La direction de l’ENIEM leur refuse les moyens de cette élection. Elle prétend hypocritement, dans sa communication à usage exerne, que l’élection d’une nouvelle section syndiale est une « affaire interne » de l’UGTA.
L’interpénétration entre syndicats et employeurs du secteur public est une réalité pesante de plus en plus mal supportée dans le monde du travail. On l’a constaté au cours des dernières grèves des postiers ou dans la zone industrielle d’Ain Smara. Cette connivence organique s’est nouée depuis la caporalisation de l’UGTAen 1968-1969. Depuis cette date par exemple, l'une des plus importantes fédérations syndicales, celle de la métallurgie, bloque le mouvement revendicatif, revendiquant le rôle de gardienne de la paix sociale dans le secteur public. Souvent ,conjointement avec celles des unions territoriales et wilayales encore contrôlées par les « instances » correspondantes du système. Dans le secteur industriel, certains syndicats autonomes, issus de la fonction publique, s’efforcent de s’implanter dans certaines branches, mais sans parvenir à pénétrer sérieusement dans le monde ouvrier.

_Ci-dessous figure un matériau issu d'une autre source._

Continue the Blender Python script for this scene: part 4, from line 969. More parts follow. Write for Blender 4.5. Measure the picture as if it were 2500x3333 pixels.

A Oued Aïssi, comme dans la plupart des complexes industriels, les ouvriers semblent avoir opté pour la révitalisation de l’UGTA. Y arriveront-ils ? Ils exigent, sans attendre, couper le lien ombilical de l'UGTA avec l’employeur public, lien dont ils ont vérifié sur une longue période la nocivité pour l’entreprise et pour eux-mêmes. La classe ouvrière n’en veut plus. L’exigence de démocratisation de l’UGTA passe par une rupture claire et franche de cette dépendance et par le rejet du mélange des genres stérile. Mélange parfois poussé jusqu’à l’extrême comme chez Leader Meuble de Taboukert où les salariés avaient poursuivi, en août dernier, leur grève uniquement pour obtenir la déchéance de ses responsabilités électives, de « l’homme terrible », qui, cumulant la direction de la production, la présidence du comité de participation et celle de la section syndicale, a imposé aux travailleurs «plusieurs années de terreur”, avec le silence complice des structures!
Le tribunal de Larbaâ Nath Iraten avait reconnu la légalité de cette action.
Des syndicats représentatifs, démocratiquemnt élus, c’est la seule voie qui garantisse le déploiement pacifique des rapports de force dans l’entreprise, condition pour un dialogue social organisé, serein et permanent.